■ **TASK TO COMPLETE**: Give every line of the data again, unchanged, but with no pictures.

■ **COLLECTED DATA**:
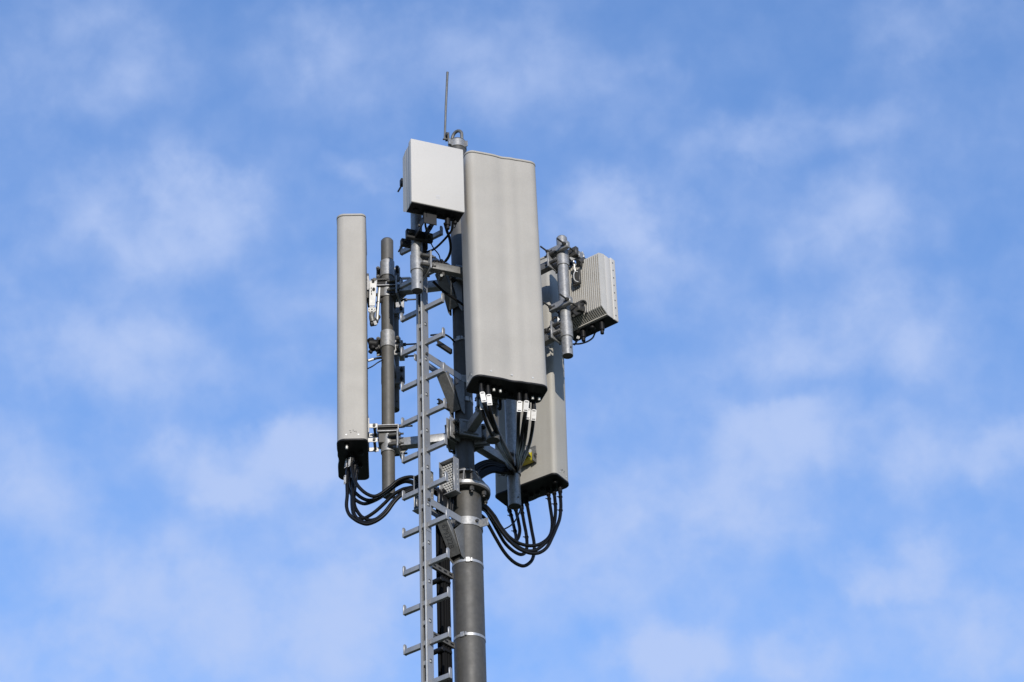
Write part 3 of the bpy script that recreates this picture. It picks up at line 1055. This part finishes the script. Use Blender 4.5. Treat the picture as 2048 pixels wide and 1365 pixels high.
def sockets(P, spots):
    th, loc, n_, t_, B, b0 = P
    for (u, b, r, ln, mt_) in spots:
        m_ = MB().cyl(loc(u, b, -.001), loc(u, b, -.001 - ln), r, n=18)
        if ln > .04:
            m_.cyl(loc(u, b, -.0012 - ln), loc(u, b, -.03 - ln), r * .72, n=16)
        obj('socket', m_, mt_, th, bevel=.002)


sockets(WH, ((-.06, .085, .020, .05, 'cap'), (-.005, .085, .024, .016, 'cap'), (.045, .09, .014, .014, 'cap'), (.095, .085, .019, .07, 'cap'),
             (-.13, .075, .018, .012, 'cap'), (.15, .09, .012, .04, 'cap'), (.14, .065, .009, .012, 'cap')))
sockets(RH, ((-.10, .085, .018, .07, 'cap'), (-.02, .085, .020, .022, 'cap'), (.06, .085, .019, .06, 'cap'), (.02, .06, .012, .012, 'cap')))
obj('handle', MB().box(WH[1](-.11, .075, .010), WH[3], WH[4], Z3, .06, .02, .008), 'cap', WH[0], bevel=.002)
obj('ear', MB().tube(spline([WH[1](.145, .12, .01), WH[1](.165, .125, -.03), WH[1](.15, .13, -.045), WH[1](.14, .125, -.02)]), .003, 8), 'bolt', WH[0])


def box_mount(P, xy, zs, label, jm='galv', bm='bolt'):
    """two jaws round the short pipe with long threaded rods, and the bracket to the box"""
    th, loc, n_, t_, B, b0 = P
    mt_ = thing('box_bracket', V((xy.x, xy.y, zs[0])), label, 'bracket')
    gap = (V((loc(0, 0, 0).x, loc(0, 0, 0).y, 0)) - xy).dot(n_) - b0 - .055
    for z in zs:
        c = xy + Z3 * z
        obj('jaw', MB().box(c - n_ * (PR + .012), t_, n_, Z3, .185, .036, .052), jm, mt_, bevel=.004)
        sl = MB()
        for s in (-1, 1):
            sl.box(c - n_ * (PR + .031) + t_ * s * .062, t_, n_, Z3, .05, .002, .012)
        obj('slot', sl, 'ink', mt_)
        obj('front_jaw', MB().box(c + n_ * (PR + .014), t_, n_, Z3, .185, .034, .07), bm, mt_, bevel=.004)
        for s in (-1, 1):
            q = c + t_ * s * .072
            r_ = MB().cyl(q - n_ * .155, q + n_ * .075, .0062, n=10)
            r_.cyl(q - n_ * (PR + .0315), q - n_ * (PR + .047), .013, n=6)
            r_.cyl(q + n_ * (PR + .0315), q + n_ * (PR + .045), .013, n=6)
            obj('threaded_rod', r_, 'bolt', mt_)
        # arm plates to the box
        for s in (-1, 1):
            a0, a1 = c + n_ * (PR + .031) + t_ * s * .035, c + n_ * (PR + .031 + max(.03, gap + .03)) + t_ * s * .035
            obj('arm_plate', MB().bar(a0, a1, Z3, .007, .06), bm, mt_, bevel=.002)
            obj('bolt', MB().cyl((a0 + a1) / 2 - t_ * .014, (a0 + a1) / 2 + t_ * .014, .011, n=6), 'bolt', mt_)
    zt = sum(zs) / 2
    a = xy + n_ * (PR + .031 + max(.03, gap + .03) + .006)
    obj('back_plate', MB().box(a + Z3 * zt, t_, n_, Z3, .09, .008, abs(zs[0] - zs[1]) + .10), bm, mt_, bevel=.002)
    return mt_


zr = (at(1121, 497, PIPE2['right'].y - .05).z, at(1128, 608, PIPE2['right'].y - .05).z)
bmR = box_mount(RH, PIPE2['right'], zr, 'clamp bracket with long threaded rods holding the finned box on the right')
zw = (at(797, 508, PIPE2['main'].y + .14).z, at(796, 388, PIPE2['main'].y + .14).z)
bmW = box_mount(WH, PIPE2['main'], zw, 'dark clamp bracket under and behind the white box', 'cast', 'cast')
lbk = thing('box_bracket', PIPE2['left'] + Z3 * 11.9, 'jaws with long threaded rods sticking out right of the short dark left pipe', 'bracket')
nL, tL = hv(SEC['left'])
for py in (589, 702):
    c = PIPE2['left'] + Z3 * at(800, py, PIPE2['left'].y).z
    obj('jaw', MB().box(c - nL * (PR + .014), tL, nL, Z3, .19, .04, .055), 'galv', lbk, bevel=.004)
    obj('front_jaw', MB().box(c + nL * (PR + .014), tL, nL, Z3, .19, .034, .06), 'bolt', lbk, bevel=.004)
    for sg in (-1, 1):
        q = c + tL * sg * .074
        r_ = MB().cyl(q - nL * .205, q + nL * .07, .0062, n=10)
        r_.cyl(q - nL * (PR + .0345), q - nL * (PR + .055), .013, n=6)
        obj('threaded_rod', r_, 'bolt', lbk)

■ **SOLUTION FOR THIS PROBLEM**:
Write part 3 of the bpy script that recreates this picture. It picks up at line 1055. This part finishes the script. Use Blender 4.5. Treat the picture as 2048 pixels wide and 1365 pixels high.
def sockets(P, spots):
    th, loc, n_, t_, B, b0 = P
    for (u, b, r, ln, mt_) in spots:
        m_ = MB().cyl(loc(u, b, -.001), loc(u, b, -.001 - ln), r, n=18)
        if ln > .04:
            m_.cyl(loc(u, b, -.0012 - ln), loc(u, b, -.03 - ln), r * .72, n=16)
        obj('socket', m_, mt_, th, bevel=.002)


sockets(WH, ((-.06, .085, .020, .05, 'cap'), (-.005, .085, .024, .016, 'cap'), (.045, .09, .014, .014, 'cap'), (.095, .085, .019, .07, 'cap'),
             (-.13, .075, .018, .012, 'cap'), (.15, .09, .012, .04, 'cap'), (.14, .065, .009, .012, 'cap')))
sockets(RH, ((-.10, .085, .018, .07, 'cap'), (-.02, .085, .020, .022, 'cap'), (.06, .085, .019, .06, 'cap'), (.02, .06, .012, .012, 'cap')))
obj('handle', MB().box(WH[1](-.11, .075, .010), WH[3], WH[4], Z3, .06, .02, .008), 'cap', WH[0], bevel=.002)
obj('ear', MB().tube(spline([WH[1](.145, .12, .01), WH[1](.165, .125, -.03), WH[1](.15, .13, -.045), WH[1](.14, .125, -.02)]), .003, 8), 'bolt', WH[0])


def box_mount(P, xy, zs, label, jm='galv', bm='bolt'):
    """two jaws round the short pipe with long threaded rods, and the bracket to the box"""
    th, loc, n_, t_, B, b0 = P
    mt_ = thing('box_bracket', V((xy.x, xy.y, zs[0])), label, 'bracket')
    gap = (V((loc(0, 0, 0).x, loc(0, 0, 0).y, 0)) - xy).dot(n_) - b0 - .055
    for z in zs:
        c = xy + Z3 * z
        obj('jaw', MB().box(c - n_ * (PR + .012), t_, n_, Z3, .185, .036, .052), jm, mt_, bevel=.004)
        sl = MB()
        for s in (-1, 1):
            sl.box(c - n_ * (PR + .031) + t_ * s * .062, t_, n_, Z3, .05, .002, .012)
        obj('slot', sl, 'ink', mt_)
        obj('front_jaw', MB().box(c + n_ * (PR + .014), t_, n_, Z3, .185, .034, .07), bm, mt_, bevel=.004)
        for s in (-1, 1):
            q = c + t_ * s * .072
            r_ = MB().cyl(q - n_ * .155, q + n_ * .075, .0062, n=10)
            r_.cyl(q - n_ * (PR + .0315), q - n_ * (PR + .047), .013, n=6)
            r_.cyl(q + n_ * (PR + .0315), q + n_ * (PR + .045), .013, n=6)
            obj('threaded_rod', r_, 'bolt', mt_)
        # arm plates to the box
        for s in (-1, 1):
            a0, a1 = c + n_ * (PR + .031) + t_ * s * .035, c + n_ * (PR + .031 + max(.03, gap + .03)) + t_ * s * .035
            obj('arm_plate', MB().bar(a0, a1, Z3, .007, .06), bm, mt_, bevel=.002)
            obj('bolt', MB().cyl((a0 + a1) / 2 - t_ * .014, (a0 + a1) / 2 + t_ * .014, .011, n=6), 'bolt', mt_)
    zt = sum(zs) / 2
    a = xy + n_ * (PR + .031 + max(.03, gap + .03) + .006)
    obj('back_plate', MB().box(a + Z3 * zt, t_, n_, Z3, .09, .008, abs(zs[0] - zs[1]) + .10), bm, mt_, bevel=.002)
    return mt_


zr = (at(1121, 497, PIPE2['right'].y - .05).z, at(1128, 608, PIPE2['right'].y - .05).z)
bmR = box_mount(RH, PIPE2['right'], zr, 'clamp bracket with long threaded rods holding the finned box on the right')
zw = (at(797, 508, PIPE2['main'].y + .14).z, at(796, 388, PIPE2['main'].y + .14).z)
bmW = box_mount(WH, PIPE2['main'], zw, 'dark clamp bracket under and behind the white box', 'cast', 'cast')
lbk = thing('box_bracket', PIPE2['left'] + Z3 * 11.9, 'jaws with long threaded rods sticking out right of the short dark left pipe', 'bracket')
nL, tL = hv(SEC['left'])
for py in (589, 702):
    c = PIPE2['left'] + Z3 * at(800, py, PIPE2['left'].y).z
    obj('jaw', MB().box(c - nL * (PR + .014), tL, nL, Z3, .19, .04, .055), 'galv', lbk, bevel=.004)
    obj('front_jaw', MB().box(c + nL * (PR + .014), tL, nL, Z3, .19, .034, .06), 'bolt', lbk, bevel=.004)
    for sg in (-1, 1):
        q = c + tL * sg * .074
        r_ = MB().cyl(q - nL * .205, q + nL * .07, .0062, n=10)
        r_.cyl(q - nL * (PR + .0345), q - nL * (PR + .055), .013, n=6)
        obj('threaded_rod', r_, 'bolt', lbk)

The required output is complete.